Diskutiert werden sollte auch, wie eine "inklusive" Kirche verwirklicht werden kann, "die für Arme und Marginalisierte, für gleichgeschlechtliche Partnerschaften und LGBTQI-Personen offen ist". Auch die Anliegen, Perspektiven und aktive Teilhabe von Kindern und Jugendlichen in der Kirche bedürften mehr Aufmerksamkeit.
Gottesfrage und Glaubensweitergabe
Ein weiterer wesentlicher Punkt: "Evangelisierung und Mission seien angesichts von Glaubensschwund und gesellschaftlichem Bedeutungsverlust zentrale Themen. Vertiefung des Glaubens, das Lebendig-Halten der Gottesfrage, Glaubensweitergabe in den Familien sowie Katechese sollten Thema werden.
Das Österreich-Papier spart auch das Thema Missbrauch nicht aus: Missbrauch von Minderjährigen durch Geistliche und andere Männer und Frauen im kirchlichen Dienst müsse weltkirchlich weiter bearbeitet werden, heißt es.
Zwei weitere Punkte: Die Möglichkeit kontinentaler und ortskirchlicher Lösungen sollte ventiliert werden. Dazu könnten "Probier-Räume" eröffnet werden. Und: Das Bewusstsein der Kirche Europas für die Mitverantwortung für den globalen Süden und die Weltkirche müsse gefördert werden.

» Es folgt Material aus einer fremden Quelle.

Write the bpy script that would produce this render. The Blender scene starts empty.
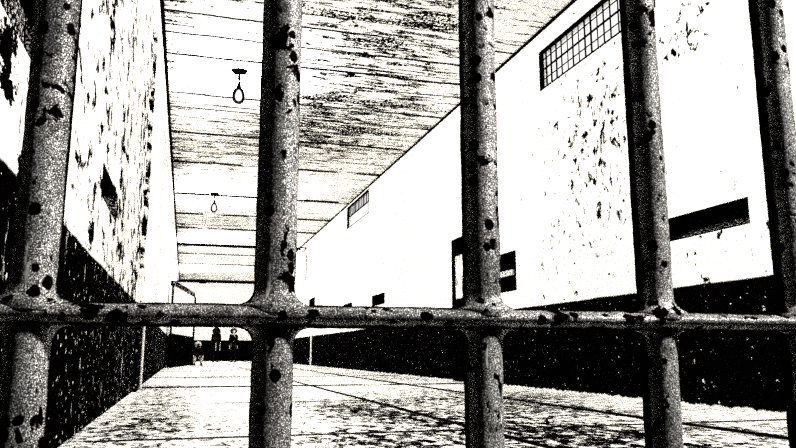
import bpy, bmesh, math, random
from mathutils import Vector, noise as mn
random.seed(7)
PI = math.pi
sc = bpy.context.scene
COL = sc.collection

# ------------------------------------------------------------------ helpers
def link(name, me, mat=None, parent=None, smooth=False):
    o = bpy.data.objects.new(name, me)
    COL.objects.link(o)
    if mat:
        for m in (mat if isinstance(mat, (list, tuple)) else [mat]):
            me.materials.append(m)
    if parent:
        o.parent = parent
    if smooth:
        for p in me.polygons:
            p.use_smooth = True
    return o

def obj(name, bm, mat, parent=None, smooth=False):
    bmesh.ops.recalc_face_normals(bm, faces=bm.faces)
    me = bpy.data.meshes.new(name)
    bm.to_mesh(me); bm.free()
    return link(name, me, mat, parent, smooth)

def box(bm, x0, x1, y0, y1, z0, z1, mi=0):
    vs = [bm.verts.new((x, y, z)) for x in (x0, x1) for y in (y0, y1) for z in (z0, z1)]
    for q in ((0,1,3,2),(4,6,7,5),(0,4,5,1),(2,3,7,6),(0,2,6,4),(1,5,7,3)):
        f = bm.faces.new([vs[i] for i in q]); f.material_index = mi
    return vs

def bevel_box(bm, x0, x1, y0, y1, z0, z1, w):
    vs = box(bm, x0, x1, y0, y1, z0, z1)
    es = list({e for v in vs for e in v.link_edges})
    bmesh.ops.bevel(bm, geom=es, offset=w, segments=2, affect='EDGES')

def tube(bm, pts, r, seg=12, closed=False, caps=True):
    pts = [Vector(p) for p in pts]
    n = len(pts); rings = []
    rr = r if isinstance(r, (list, tuple)) else [r]*n
    up = None
    for i, p in enumerate(pts):
        a = pts[(i-1) % n] if (closed or i > 0) else p
        b = pts[(i+1) % n] if (closed or i < n-1) else p
        t = (b-a).normalized()
        if up is None:
            up = Vector((0,0,1)) if abs(t.z) < .9 else Vector((1,0,0))
        u = t.cross(up)
        if u.length < 1e-5: u = t.cross(Vector((0,1,0)))
        u.normalize(); v = u.cross(t).normalized(); up = v
        rings.append([bm.verts.new(p + rr[i]*(math.cos(2*PI*k/seg)*u + math.sin(2*PI*k/seg)*v)) for k in range(seg)])
    m = n if closed else n-1
    for i in range(m):
        A, B = rings[i], rings[(i+1) % n]
        for k in range(seg):
            bm.faces.new((A[k], A[(k+1) % seg], B[(k+1) % seg], B[k]))
    if caps and not closed:
        bm.faces.new(rings[0][::-1]); bm.faces.new(rings[-1])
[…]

Initiative von Papst Franziskus
Der von Papst Franziskus initiierte Synodale Prozess startete im Herbst 2021. Der Herbst und das Frühjahr 2022 standen im Zeichen der lokalen Konsultationen über Gemeinschaft, Teilhabe und Sendung in Diözesen und kirchlichen Organisationen in aller Welt. Um möglichst viele Menschen zu beteiligen, setzte man neben verschiedenen Gesprächsformaten, diözesanen Versammlungen und anderen Impulsen vielerorts auch auf Fragebögen zur Erhebung von Anliegen und Ideen der Gläubigen. Auch aus Österreich gingen die Ergebnisse, gebündelt in eine nationale Zusammenfassung ("Österreich-Synthese"), im Sommer 2022 an das Synodensekretariat in Rom. Die heimischen Bischöfe griffen inhaltlich in das Korpus des Berichts nicht ein. Sie ergänzten es lediglich um ein kurzes Begleitschreiben. Auf Basis der Einreichungen aus aller Welt erarbeitete eine Gruppe von 50 Fachleuten das Arbeitsdokument für die aktuelle kontinentale Phase der Synode.